#### PROVIDED RECORDS:
═══

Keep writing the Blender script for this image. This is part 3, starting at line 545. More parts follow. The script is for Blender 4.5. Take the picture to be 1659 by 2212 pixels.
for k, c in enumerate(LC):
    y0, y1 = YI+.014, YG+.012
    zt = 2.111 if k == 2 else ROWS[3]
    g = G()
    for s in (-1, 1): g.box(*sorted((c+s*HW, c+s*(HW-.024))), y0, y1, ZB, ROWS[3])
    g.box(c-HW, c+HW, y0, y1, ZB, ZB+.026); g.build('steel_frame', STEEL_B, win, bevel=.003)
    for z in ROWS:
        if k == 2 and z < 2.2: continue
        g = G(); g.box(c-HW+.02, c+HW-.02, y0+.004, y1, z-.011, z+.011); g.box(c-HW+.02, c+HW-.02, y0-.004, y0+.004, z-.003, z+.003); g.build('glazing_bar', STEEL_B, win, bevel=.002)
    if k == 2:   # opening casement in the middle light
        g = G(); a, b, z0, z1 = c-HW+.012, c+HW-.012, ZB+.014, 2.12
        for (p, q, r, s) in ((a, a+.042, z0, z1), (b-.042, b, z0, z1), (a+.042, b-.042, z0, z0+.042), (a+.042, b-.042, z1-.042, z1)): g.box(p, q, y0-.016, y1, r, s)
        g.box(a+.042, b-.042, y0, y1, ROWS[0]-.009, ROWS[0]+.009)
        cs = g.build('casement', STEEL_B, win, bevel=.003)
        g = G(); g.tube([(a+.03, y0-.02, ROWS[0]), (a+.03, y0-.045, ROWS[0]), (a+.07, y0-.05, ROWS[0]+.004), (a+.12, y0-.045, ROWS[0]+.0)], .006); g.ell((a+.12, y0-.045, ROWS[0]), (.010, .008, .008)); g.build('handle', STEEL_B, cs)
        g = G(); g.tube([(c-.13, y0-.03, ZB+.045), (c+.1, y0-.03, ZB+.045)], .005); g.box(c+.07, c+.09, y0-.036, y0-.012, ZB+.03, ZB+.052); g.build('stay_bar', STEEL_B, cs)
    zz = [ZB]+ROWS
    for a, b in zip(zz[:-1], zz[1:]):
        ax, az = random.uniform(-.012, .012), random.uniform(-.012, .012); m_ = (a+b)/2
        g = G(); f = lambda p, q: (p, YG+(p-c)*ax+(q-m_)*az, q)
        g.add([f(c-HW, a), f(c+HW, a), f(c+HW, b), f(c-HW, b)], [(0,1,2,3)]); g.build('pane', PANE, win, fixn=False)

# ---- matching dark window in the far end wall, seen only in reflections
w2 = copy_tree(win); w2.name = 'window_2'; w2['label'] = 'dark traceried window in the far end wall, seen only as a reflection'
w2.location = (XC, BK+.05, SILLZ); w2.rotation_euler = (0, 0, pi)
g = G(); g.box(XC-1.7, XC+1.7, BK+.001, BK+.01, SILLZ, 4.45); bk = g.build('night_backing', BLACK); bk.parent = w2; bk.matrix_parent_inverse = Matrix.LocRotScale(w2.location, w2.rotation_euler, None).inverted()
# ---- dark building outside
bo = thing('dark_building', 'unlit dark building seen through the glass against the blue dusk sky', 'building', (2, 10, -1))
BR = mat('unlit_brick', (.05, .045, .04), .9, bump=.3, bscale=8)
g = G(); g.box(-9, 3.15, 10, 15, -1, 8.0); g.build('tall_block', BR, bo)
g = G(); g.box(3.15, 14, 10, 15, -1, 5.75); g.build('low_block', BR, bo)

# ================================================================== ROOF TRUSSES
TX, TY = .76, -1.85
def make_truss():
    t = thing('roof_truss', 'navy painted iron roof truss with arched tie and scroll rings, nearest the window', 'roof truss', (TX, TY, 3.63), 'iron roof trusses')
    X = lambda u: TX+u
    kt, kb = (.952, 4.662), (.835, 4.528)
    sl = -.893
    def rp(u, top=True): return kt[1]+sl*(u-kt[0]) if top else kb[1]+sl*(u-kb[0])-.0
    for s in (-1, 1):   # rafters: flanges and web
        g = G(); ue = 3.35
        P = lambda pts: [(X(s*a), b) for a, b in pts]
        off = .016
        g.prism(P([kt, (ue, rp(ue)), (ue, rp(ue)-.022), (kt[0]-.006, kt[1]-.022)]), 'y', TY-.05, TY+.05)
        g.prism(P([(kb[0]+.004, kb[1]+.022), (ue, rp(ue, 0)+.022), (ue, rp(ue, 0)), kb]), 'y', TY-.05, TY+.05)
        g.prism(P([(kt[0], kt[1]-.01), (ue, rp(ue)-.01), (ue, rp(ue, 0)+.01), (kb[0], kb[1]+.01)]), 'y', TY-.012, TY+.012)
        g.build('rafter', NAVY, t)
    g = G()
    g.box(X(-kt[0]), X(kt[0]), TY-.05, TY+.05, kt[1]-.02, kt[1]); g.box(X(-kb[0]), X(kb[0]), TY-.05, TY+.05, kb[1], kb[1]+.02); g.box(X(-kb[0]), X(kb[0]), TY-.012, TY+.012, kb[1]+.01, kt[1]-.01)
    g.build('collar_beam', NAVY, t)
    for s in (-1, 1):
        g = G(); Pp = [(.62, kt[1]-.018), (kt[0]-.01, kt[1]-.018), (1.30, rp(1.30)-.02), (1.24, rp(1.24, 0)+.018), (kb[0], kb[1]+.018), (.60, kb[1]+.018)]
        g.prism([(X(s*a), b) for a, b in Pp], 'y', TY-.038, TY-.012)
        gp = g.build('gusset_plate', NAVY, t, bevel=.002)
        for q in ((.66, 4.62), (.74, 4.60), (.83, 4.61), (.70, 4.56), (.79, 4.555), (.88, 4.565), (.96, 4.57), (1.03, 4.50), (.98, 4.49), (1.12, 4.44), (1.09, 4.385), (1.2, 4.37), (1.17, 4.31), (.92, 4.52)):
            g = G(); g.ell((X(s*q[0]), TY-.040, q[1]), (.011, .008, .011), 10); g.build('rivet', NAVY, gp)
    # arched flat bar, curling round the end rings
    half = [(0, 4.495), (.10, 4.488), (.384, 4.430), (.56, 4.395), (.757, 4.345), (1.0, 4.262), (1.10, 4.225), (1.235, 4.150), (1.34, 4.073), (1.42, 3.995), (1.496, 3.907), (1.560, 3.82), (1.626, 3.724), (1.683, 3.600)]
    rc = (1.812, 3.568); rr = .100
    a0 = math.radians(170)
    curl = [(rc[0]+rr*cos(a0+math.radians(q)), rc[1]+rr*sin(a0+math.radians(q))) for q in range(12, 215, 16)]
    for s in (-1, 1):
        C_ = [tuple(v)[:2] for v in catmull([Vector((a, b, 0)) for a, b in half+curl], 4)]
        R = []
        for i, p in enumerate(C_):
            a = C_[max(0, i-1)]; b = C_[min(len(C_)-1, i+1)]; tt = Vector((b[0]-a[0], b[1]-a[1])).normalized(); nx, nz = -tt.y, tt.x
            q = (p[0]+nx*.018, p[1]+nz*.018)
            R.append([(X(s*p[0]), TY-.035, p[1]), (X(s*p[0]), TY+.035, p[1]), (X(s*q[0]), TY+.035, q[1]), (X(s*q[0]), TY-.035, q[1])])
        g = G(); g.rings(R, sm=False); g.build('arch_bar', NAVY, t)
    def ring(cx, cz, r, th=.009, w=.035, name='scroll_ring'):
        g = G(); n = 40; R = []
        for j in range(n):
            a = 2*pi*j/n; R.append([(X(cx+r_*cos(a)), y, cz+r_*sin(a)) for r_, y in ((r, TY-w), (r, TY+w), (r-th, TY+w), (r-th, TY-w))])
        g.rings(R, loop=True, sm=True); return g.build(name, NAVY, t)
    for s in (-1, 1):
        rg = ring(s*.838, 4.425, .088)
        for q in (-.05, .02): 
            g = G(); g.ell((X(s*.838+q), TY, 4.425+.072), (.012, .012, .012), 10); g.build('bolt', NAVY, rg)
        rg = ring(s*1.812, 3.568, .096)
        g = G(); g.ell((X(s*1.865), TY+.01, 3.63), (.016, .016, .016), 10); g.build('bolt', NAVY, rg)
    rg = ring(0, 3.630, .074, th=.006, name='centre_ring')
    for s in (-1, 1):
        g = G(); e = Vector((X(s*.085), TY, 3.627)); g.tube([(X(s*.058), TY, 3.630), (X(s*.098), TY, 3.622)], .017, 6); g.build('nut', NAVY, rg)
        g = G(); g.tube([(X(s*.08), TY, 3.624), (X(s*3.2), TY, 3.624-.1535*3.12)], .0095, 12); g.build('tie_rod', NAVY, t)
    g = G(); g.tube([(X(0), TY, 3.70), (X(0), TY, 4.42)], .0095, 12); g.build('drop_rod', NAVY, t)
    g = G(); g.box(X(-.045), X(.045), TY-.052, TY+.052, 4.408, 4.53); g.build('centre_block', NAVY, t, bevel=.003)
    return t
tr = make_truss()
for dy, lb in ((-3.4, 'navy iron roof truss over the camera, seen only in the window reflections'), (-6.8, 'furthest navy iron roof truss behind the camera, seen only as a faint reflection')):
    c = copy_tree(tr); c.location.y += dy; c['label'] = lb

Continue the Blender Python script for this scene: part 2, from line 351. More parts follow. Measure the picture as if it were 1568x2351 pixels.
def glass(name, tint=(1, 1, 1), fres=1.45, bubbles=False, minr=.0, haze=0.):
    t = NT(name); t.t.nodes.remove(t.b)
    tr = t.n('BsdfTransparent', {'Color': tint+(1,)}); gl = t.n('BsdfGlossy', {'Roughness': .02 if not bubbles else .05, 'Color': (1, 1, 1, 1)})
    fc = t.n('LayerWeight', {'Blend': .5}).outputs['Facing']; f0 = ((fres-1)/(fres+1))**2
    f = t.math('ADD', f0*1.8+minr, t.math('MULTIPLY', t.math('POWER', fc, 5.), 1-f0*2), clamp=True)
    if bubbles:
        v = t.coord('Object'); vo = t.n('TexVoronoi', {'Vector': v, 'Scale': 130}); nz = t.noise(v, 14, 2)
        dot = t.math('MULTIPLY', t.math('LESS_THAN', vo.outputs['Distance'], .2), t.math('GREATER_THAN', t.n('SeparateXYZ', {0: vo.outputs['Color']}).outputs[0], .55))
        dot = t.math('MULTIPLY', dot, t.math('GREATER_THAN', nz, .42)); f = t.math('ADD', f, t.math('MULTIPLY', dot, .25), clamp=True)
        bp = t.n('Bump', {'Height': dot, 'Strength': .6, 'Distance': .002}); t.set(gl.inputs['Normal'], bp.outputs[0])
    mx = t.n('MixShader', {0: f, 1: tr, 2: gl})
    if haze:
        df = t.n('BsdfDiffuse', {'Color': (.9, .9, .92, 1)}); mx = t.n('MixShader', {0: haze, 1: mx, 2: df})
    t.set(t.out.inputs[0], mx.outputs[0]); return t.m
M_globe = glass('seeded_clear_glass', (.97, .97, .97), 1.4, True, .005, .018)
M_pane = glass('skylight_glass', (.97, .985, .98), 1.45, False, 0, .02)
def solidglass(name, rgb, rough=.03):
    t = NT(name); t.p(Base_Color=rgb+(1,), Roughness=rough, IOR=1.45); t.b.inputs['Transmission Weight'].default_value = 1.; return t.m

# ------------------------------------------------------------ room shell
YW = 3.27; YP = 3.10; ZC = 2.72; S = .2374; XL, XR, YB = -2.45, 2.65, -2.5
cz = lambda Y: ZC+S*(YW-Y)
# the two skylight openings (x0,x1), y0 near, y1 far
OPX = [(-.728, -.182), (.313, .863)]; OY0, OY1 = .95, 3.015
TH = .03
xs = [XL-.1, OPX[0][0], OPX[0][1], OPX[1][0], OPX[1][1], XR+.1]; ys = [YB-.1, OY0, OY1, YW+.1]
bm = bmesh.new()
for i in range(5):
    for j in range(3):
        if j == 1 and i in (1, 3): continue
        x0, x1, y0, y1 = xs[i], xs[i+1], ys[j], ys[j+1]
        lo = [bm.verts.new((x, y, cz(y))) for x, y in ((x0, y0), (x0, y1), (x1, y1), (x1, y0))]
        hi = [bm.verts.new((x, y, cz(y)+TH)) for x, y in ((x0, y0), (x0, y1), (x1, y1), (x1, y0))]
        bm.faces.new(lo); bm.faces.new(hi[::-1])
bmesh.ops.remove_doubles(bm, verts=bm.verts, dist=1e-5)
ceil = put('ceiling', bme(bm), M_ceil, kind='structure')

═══

#### WORK TO BE COMPLETED:
Starting at the line that contains "Continue the Blender", set down every line up to and including the line that contains "1.; return t.m", exactly as given, and no other line.

#### ANSWER IN FULL:
Continue the Blender Python script for this scene: part 2, from line 351. More parts follow. Measure the picture as if it were 1568x2351 pixels.
def glass(name, tint=(1, 1, 1), fres=1.45, bubbles=False, minr=.0, haze=0.):
    t = NT(name); t.t.nodes.remove(t.b)
    tr = t.n('BsdfTransparent', {'Color': tint+(1,)}); gl = t.n('BsdfGlossy', {'Roughness': .02 if not bubbles else .05, 'Color': (1, 1, 1, 1)})
    fc = t.n('LayerWeight', {'Blend': .5}).outputs['Facing']; f0 = ((fres-1)/(fres+1))**2
    f = t.math('ADD', f0*1.8+minr, t.math('MULTIPLY', t.math('POWER', fc, 5.), 1-f0*2), clamp=True)
    if bubbles:
        v = t.coord('Object'); vo = t.n('TexVoronoi', {'Vector': v, 'Scale': 130}); nz = t.noise(v, 14, 2)
        dot = t.math('MULTIPLY', t.math('LESS_THAN', vo.outputs['Distance'], .2), t.math('GREATER_THAN', t.n('SeparateXYZ', {0: vo.outputs['Color']}).outputs[0], .55))
        dot = t.math('MULTIPLY', dot, t.math('GREATER_THAN', nz, .42)); f = t.math('ADD', f, t.math('MULTIPLY', dot, .25), clamp=True)
        bp = t.n('Bump', {'Height': dot, 'Strength': .6, 'Distance': .002}); t.set(gl.inputs['Normal'], bp.outputs[0])
    mx = t.n('MixShader', {0: f, 1: tr, 2: gl})
    if haze:
        df = t.n('BsdfDiffuse', {'Color': (.9, .9, .92, 1)}); mx = t.n('MixShader', {0: haze, 1: mx, 2: df})
    t.set(t.out.inputs[0], mx.outputs[0]); return t.m
M_globe = glass('seeded_clear_glass', (.97, .97, .97), 1.4, True, .005, .018)
M_pane = glass('skylight_glass', (.97, .985, .98), 1.45, False, 0, .02)
def solidglass(name, rgb, rough=.03):
    t = NT(name); t.p(Base_Color=rgb+(1,), Roughness=rough, IOR=1.45); t.b.inputs['Transmission Weight'].default_value = 1.; return t.m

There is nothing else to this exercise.